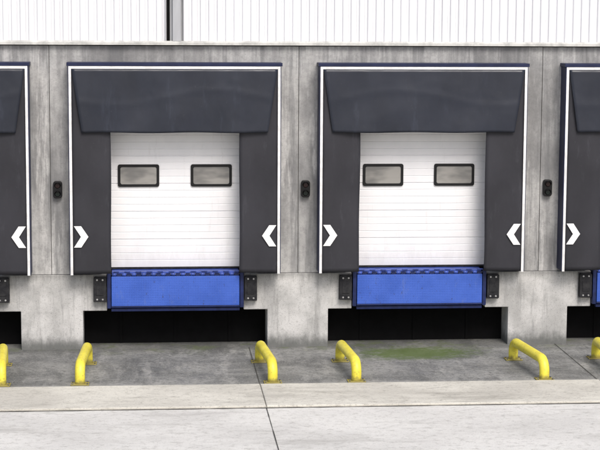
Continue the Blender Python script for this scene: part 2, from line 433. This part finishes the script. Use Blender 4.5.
# ------------------------------------------------------------------ wheel guides
GUIDES = {(0,-1):(-1.45,-2.66,-1.385,-1.18), (0,1):(1.40,-2.71,1.30,-1.18), (1,-1):(-1.345,-2.70,-1.43,-1.21), (1,1):(1.50,-2.74,1.34,-1.24)}
def guide(i, s):
    c = i*PITCH
    fx, fy, bx, by = GUIDES.get((i,s), (s*1.40,-2.67,s*1.31,-1.20))
    e = empty('wheel_guide_rail')
    r = .075; H = .30
    f = Vector((c+fx, fy, GZ)); b = Vector((c+bx, by, GZ))
    d = (b-f).normalized(); R = .17; path = []
    path.append(f)
    for k in range(11):
        a = math.radians(90*k/10); path.append(f + d*(R-R*math.cos(a)) + Vector((0,0,H-R+R*math.sin(a))))
    for k in range(11):
        a = math.radians(90*k/10); path.append(b - d*(R-R*math.sin(a)) + Vector((0,0,H-R+R*math.cos(a))))
    path.append(b.copy())
    bm = bmesh.new(); side = Vector((d.y,-d.x,0)); rings = []; N = 20
    for j, p in enumerate(path):
        q0 = path[max(0,j-1)]; q1 = path[min(len(path)-1,j+1)]; t = (q1-q0).normalized(); up = side.cross(t).normalized()
        rings.append([bm.verts.new(p+(side*math.cos(2*math.pi*k/N)+up*math.sin(2*math.pi*k/N))*r) for k in range(N)])
    for j in range(len(rings)-1):
        for k in range(N):
            bm.faces.new([rings[j][k],rings[j][(k+1)%N],rings[j+1][(k+1)%N],rings[j+1][k]])
    finish(bm, 'bent_pipe', M['yel'], e, 0, True)
    for p in (f, b):
        bm = bmesh.new(); box(bm, p.x-.135, p.x+.135, p.y-.10, p.y+.10, GZ+.005, GZ+.022)
        finish(bm, 'base_plate', M['yel'], e, .006)
        bm = bmesh.new()
        for dx in (-.11,.11):
            for dy in (-.075,.075): cyl(bm, (p.x+dx,p.y+dy,GZ+.022), (p.x+dx,p.y+dy,GZ+.038), .012, 6)
        finish(bm, 'anchor_bolts', M['steel'], e)
for i in DOCKS:
    guide(i, -1); guide(i, 1)

# ------------------------------------------------------------------ ground
def sheet(name, x0, x1, y0, y1, z, mat):
    bm = bmesh.new(); bm.faces.new([bm.verts.new(v) for v in ((x0,y0,z),(x1,y0,z),(x1,y1,z),(x0,y1,z))])
    return finish(bm, name, mat)
sheet('ground', -400, 400, -400, 400, GZ-.004, M['yard'])
sheet('concrete_apron', X0-2, X1+2, -2.86, 2.41, GZ+.004, M['apron'])
bm = bmesh.new()
xs = [1.2+5.1*k for k in range(-3, 5)]
for a, b in zip(xs[:-1], xs[1:]): box(bm, a+.006, b-.006, -4.30, -2.885, GZ-.05, GZ+.030)
finish(bm, 'concrete_pavement_strip', M['strip'], None, .012)
bm = bmesh.new()
def jl(pts, w, z=.002):
    for (xa,ya),(xb,yb) in zip(pts[:-1], pts[1:]):
        d = Vector((xb-xa,yb-ya,0)).normalized(); n = Vector((-d.y,d.x,0))*w/2
        L = (Vector((xb,yb,0))-Vector((xa,ya,0))).length; m = max(1, int(min(L,40)/.2)); prev = None
        for q in range(m+1):
            c0 = Vector((xa,ya,GZ+z)).lerp(Vector((xb,yb,GZ+z)), q/m); ww = random.uniform(.45,1.35)
            cur = (bm.verts.new(c0-n*ww), bm.verts.new(c0+n*ww))
            if prev: bm.faces.new([prev[0],cur[0],cur[1],prev[1]])
            prev = cur
jl([(X0-2,-2.872),(X1+2,-2.872)], .03)
jl([(X0-2,-4.318),(X1+2,-4.318)], .034)
jl([(-20,-9.5),(20,-9.5)], .02)
for x in xs:
    jl([(x,-40),(x,-4.34)], .014); jl([(x,-2.85),(x,-.0)], .018, .008)
finish(bm, 'ground_joint', M['joint'])

# ------------------------------------------------------------------ light & camera
w = bpy.data.worlds.new('World'); S.world = w; w.use_nodes = True
nt = w.node_tree; bg = nt.nodes['Background']
sky = nt.nodes.new('ShaderNodeTexSky'); sky.sky_type = 'NISHITA'; sky.sun_disc = False
el, az = math.radians(48), math.radians(165)
sky.sun_elevation = el; sky.sun_rotation = az; sky.dust_density = 4; sky.air_density = 1; sky.ozone_density = 1
nt.links.new(sky.outputs[0], bg.inputs[0]); bg.inputs[1].default_value = .15
ld = bpy.data.lights.new('sun', 'SUN'); ld.energy = 2.35; ld.angle = math.radians(25); ld.color = (1,.975,.945)
lo = bpy.data.objects.new('sun', ld); COL.objects.link(lo)
sd = Vector((math.sin(az)*math.cos(el), math.cos(az)*math.cos(el), math.sin(el)))
lo.rotation_euler = (-sd).to_track_quat('-Z', 'Y').to_euler()

cd = bpy.data.cameras.new('camera'); cam = bpy.data.objects.new('camera', cd); COL.objects.link(cam)
cd.sensor_width = 36; f = 1736.; cd.lens = f/600*36; cd.clip_end = 2000; cd.clip_start = .1
cam.location = (-.39, -28.0, 5.48)
yaw = math.atan(150/f); pit = math.atan(219/f); roll = math.radians(.31)
fw = Vector((math.sin(yaw)*math.cos(pit), math.cos(yaw)*math.cos(pit), -math.sin(pit)))
q = fw.to_track_quat('-Z', 'Y')
cam.rotation_euler = (q.to_matrix() @ Matrix.Rotation(roll, 3, 'Z')).to_euler()
S.camera = cam
S.view_settings.view_transform = 'Standard'; S.view_settings.look = 'None'; S.view_settings.exposure = 0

^^^^^^^^^^^^^^^^

* [TASK DESCRIPTION] Pictures excluded, quote all the data above exactly.

* [ANSWER BELOW]
Continue the Blender Python script for this scene: part 2, from line 433. This part finishes the script. Use Blender 4.5.
# ------------------------------------------------------------------ wheel guides
GUIDES = {(0,-1):(-1.45,-2.66,-1.385,-1.18), (0,1):(1.40,-2.71,1.30,-1.18), (1,-1):(-1.345,-2.70,-1.43,-1.21), (1,1):(1.50,-2.74,1.34,-1.24)}
def guide(i, s):
    c = i*PITCH
    fx, fy, bx, by = GUIDES.get((i,s), (s*1.40,-2.67,s*1.31,-1.20))
    e = empty('wheel_guide_rail')
    r = .075; H = .30
    f = Vector((c+fx, fy, GZ)); b = Vector((c+bx, by, GZ))
    d = (b-f).normalized(); R = .17; path = []
    path.append(f)
    for k in range(11):
        a = math.radians(90*k/10); path.append(f + d*(R-R*math.cos(a)) + Vector((0,0,H-R+R*math.sin(a))))
    for k in range(11):
        a = math.radians(90*k/10); path.append(b - d*(R-R*math.sin(a)) + Vector((0,0,H-R+R*math.cos(a))))
    path.append(b.copy())
    bm = bmesh.new(); side = Vector((d.y,-d.x,0)); rings = []; N = 20
    for j, p in enumerate(path):
        q0 = path[max(0,j-1)]; q1 = path[min(len(path)-1,j+1)]; t = (q1-q0).normalized(); up = side.cross(t).normalized()
        rings.append([bm.verts.new(p+(side*math.cos(2*math.pi*k/N)+up*math.sin(2*math.pi*k/N))*r) for k in range(N)])
    for j in range(len(rings)-1):
        for k in range(N):
            bm.faces.new([rings[j][k],rings[j][(k+1)%N],rings[j+1][(k+1)%N],rings[j+1][k]])
    finish(bm, 'bent_pipe', M['yel'], e, 0, True)
    for p in (f, b):
        bm = bmesh.new(); box(bm, p.x-.135, p.x+.135, p.y-.10, p.y+.10, GZ+.005, GZ+.022)
        finish(bm, 'base_plate', M['yel'], e, .006)
        bm = bmesh.new()
        for dx in (-.11,.11):
            for dy in (-.075,.075): cyl(bm, (p.x+dx,p.y+dy,GZ+.022), (p.x+dx,p.y+dy,GZ+.038), .012, 6)
        finish(bm, 'anchor_bolts', M['steel'], e)
for i in DOCKS:
    guide(i, -1); guide(i, 1)

# ------------------------------------------------------------------ ground
def sheet(name, x0, x1, y0, y1, z, mat):
    bm = bmesh.new(); bm.faces.new([bm.verts.new(v) for v in ((x0,y0,z),(x1,y0,z),(x1,y1,z),(x0,y1,z))])
    return finish(bm, name, mat)
sheet('ground', -400, 400, -400, 400, GZ-.004, M['yard'])
sheet('concrete_apron', X0-2, X1+2, -2.86, 2.41, GZ+.004, M['apron'])
bm = bmesh.new()
xs = [1.2+5.1*k for k in range(-3, 5)]
for a, b in zip(xs[:-1], xs[1:]): box(bm, a+.006, b-.006, -4.30, -2.885, GZ-.05, GZ+.030)
finish(bm, 'concrete_pavement_strip', M['strip'], None, .012)
bm = bmesh.new()
def jl(pts, w, z=.002):
    for (xa,ya),(xb,yb) in zip(pts[:-1], pts[1:]):
        d = Vector((xb-xa,yb-ya,0)).normalized(); n = Vector((-d.y,d.x,0))*w/2
        L = (Vector((xb,yb,0))-Vector((xa,ya,0))).length; m = max(1, int(min(L,40)/.2)); prev = None
        for q in range(m+1):
            c0 = Vector((xa,ya,GZ+z)).lerp(Vector((xb,yb,GZ+z)), q/m); ww = random.uniform(.45,1.35)
            cur = (bm.verts.new(c0-n*ww), bm.verts.new(c0+n*ww))
            if prev: bm.faces.new([prev[0],cur[0],cur[1],prev[1]])
            prev = cur
jl([(X0-2,-2.872),(X1+2,-2.872)], .03)
jl([(X0-2,-4.318),(X1+2,-4.318)], .034)
jl([(-20,-9.5),(20,-9.5)], .02)
for x in xs:
    jl([(x,-40),(x,-4.34)], .014); jl([(x,-2.85),(x,-.0)], .018, .008)
finish(bm, 'ground_joint', M['joint'])

# ------------------------------------------------------------------ light & camera
w = bpy.data.worlds.new('World'); S.world = w; w.use_nodes = True
nt = w.node_tree; bg = nt.nodes['Background']
sky = nt.nodes.new('ShaderNodeTexSky'); sky.sky_type = 'NISHITA'; sky.sun_disc = False
el, az = math.radians(48), math.radians(165)
sky.sun_elevation = el; sky.sun_rotation = az; sky.dust_density = 4; sky.air_density = 1; sky.ozone_density = 1
nt.links.new(sky.outputs[0], bg.inputs[0]); bg.inputs[1].default_value = .15
ld = bpy.data.lights.new('sun', 'SUN'); ld.energy = 2.35; ld.angle = math.radians(25); ld.color = (1,.975,.945)
lo = bpy.data.objects.new('sun', ld); COL.objects.link(lo)
sd = Vector((math.sin(az)*math.cos(el), math.cos(az)*math.cos(el), math.sin(el)))
lo.rotation_euler = (-sd).to_track_quat('-Z', 'Y').to_euler()

cd = bpy.data.cameras.new('camera'); cam = bpy.data.objects.new('camera', cd); COL.objects.link(cam)
cd.sensor_width = 36; f = 1736.; cd.lens = f/600*36; cd.clip_end = 2000; cd.clip_start = .1
cam.location = (-.39, -28.0, 5.48)
yaw = math.atan(150/f); pit = math.atan(219/f); roll = math.radians(.31)
fw = Vector((math.sin(yaw)*math.cos(pit), math.cos(yaw)*math.cos(pit), -math.sin(pit)))
q = fw.to_track_quat('-Z', 'Y')
cam.rotation_euler = (q.to_matrix() @ Matrix.Rotation(roll, 3, 'Z')).to_euler()
S.camera = cam
S.view_settings.view_transform = 'Standard'; S.view_settings.look = 'None'; S.view_settings.exposure = 0